When we are unhappy with life, love or ourselves, it is difficult to see happiness within reach. Fear not, through the seemingly hopeless, clouded haze, there are sunny skies. The temptation may be to hide and run away on our cloudy days, retreating in fear and self-punishment. These are highly negative activities and are likely not helpful in producing positive momentum and forward growth.
The logic may be in thinking that by punishing ourselves in negativity, we will be motivated toward positive change. This seems a sad psychological view and self-induced creation of “rock bottom” or “enough is enough” in order to force a turn-around. But we are fully aware that positivity creates more positivity. Why torture ourselves to a breaking-point before rising above it?
When we feel this badly is when we need the most love.
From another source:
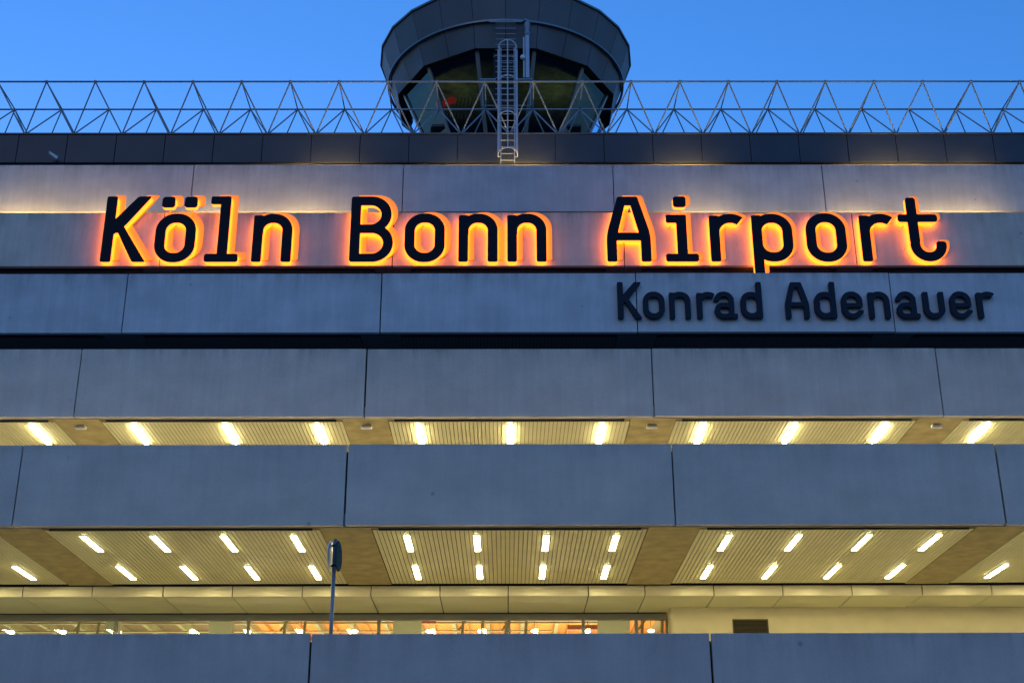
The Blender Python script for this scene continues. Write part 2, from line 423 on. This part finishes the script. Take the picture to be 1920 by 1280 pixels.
# ------------------------------------------------------------------ roof truss
tr = thing('roof_truss', 'long pale steel space frame of triangles along the roof edge', 'truss', (0, 42.9, 26.0))
X0 = -16.96; ks = range(-4, 24)
yf, zf, yr, zr, yb, zb_, yb2 = 41.95, 27.78, 43.82, 27.77, 42.93, 26.12, 44.75
m = MB(); m.tube((X0 - 4 * 1.8, yf, zf), (X0 + 23 * 1.8, yf, zf), .036).build('chord', galv, tr, smooth=True)
m = MB(); m.tube((X0 - 4 * 1.8, yr, zr), (X0 + 23 * 1.8, yr, zr), .034).build('chord', galv, tr, smooth=True)
for k in ks:
    x = X0 + 1.8 * k
    m = MB()
    m.tube((x, yf, zf), (x - .9, yb, zb_), .027).tube((x, yf, zf), (x + .9, yb, zb_), .027)
    m.tube((x, yf, zf), (x, yr, zr), .024)
    m.tube((x, yr, zr), (x - .9, yb, zb_), .027).tube((x, yr, zr), (x + .9, yb, zb_), .027)
    m.tube((x, yr, zr), (x - .9, yb2, zb_), .024).tube((x, yr, zr), (x + .9, yb2, zb_), .024)
    m.lathe((x, yf, zf), [(.02, -.06), (.06, -.03), (.06, .03), (.02, .06)], 10)
    m.build('brace', galv, tr, smooth=False)
m = MB(); m.tube((X0 - 7.2, yb2, zb_ - .03), (X0 + 23 * 1.8, yb2, zb_ - .03), .03).tube((X0 - 7.2, yb, zb_ - .0), (X0 + 23 * 1.8, yb, zb_ - .0), .02).build('chord', galv, tr)

# ------------------------------------------------------------------ caged ladder
lx, ly = .07, 42.45
ld = thing('caged_ladder', 'galvanised caged ladder climbing over the dark roof parapet', 'ladder', (lx, ly, 22.2))
for s in (-1, 1):
    MB().bar((lx + s * .25, ly, 22.2), (lx + s * .25, ly, 29.6), .03, .06, (0, 1, 0)).build('rail', galv_blue, ld)
z = 22.5
while z < 29.5: MB().tube((lx - .25, ly, z), (lx + .25, ly, z), .011, 6).build('rung', galv_blue, ld); z += .28
def hoop(zc, r=.36, t=.014, w_=.05):
    m = MB(); pts = []
    for i in range(17):
        a = math.pi * i / 16
        pts.append((lx - r * math.cos(a), ly - .02 - .66 * math.sin(a) ** .8, zc))
    for a, b in zip(pts[:-1], pts[1:]): m.bar(a, b, t, w_)
    m.bar((lx - r, ly, zc), (lx - .25, ly, zc), t, w_); m.bar((lx + r, ly, zc), (lx + .25, ly, zc), t, w_)
    return m
ztop = 29.5
for zc in (ztop, ztop - 1.55, ztop - 3.1, ztop - 4.62):
    hoop(zc).build('cage_hoop', galv_blue, ld)
for a in (0, 30, 90, 150, 180):
    t = R(a); x = lx - .355 * math.cos(t); y = ly - .035 - .64 * math.sin(t) ** .8 if a not in (0, 180) else ly - .03
    MB().bar((x, y, ztop - 4.62), (x, y, ztop), .045, .012, (0, 1, 0)).build('cage_bar', galv_blue, ld)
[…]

Sometimes we need help or to be held and nurtured. Hiding and punishing ourselves for being less than perfect will only make us feel worse. And often when we are this low and our ego is struggling so severely, we don’t want to need love and help. It is okay to let go of the fight. Learn when to exercise effort and when to let go. Learn to let love.
If you have made mistakes, learn from them, accept responsibility and move forward with more wisdom than you had before. If you don’t know where to go to move forward, start with the smallest, deepest truth you know and build from there. When you know yourself it is easier to feel good and take better care of yourself. Do not punish yourself. Love and create yourself.
“Love me when I least deserve it,
because that’s when I need it the most.”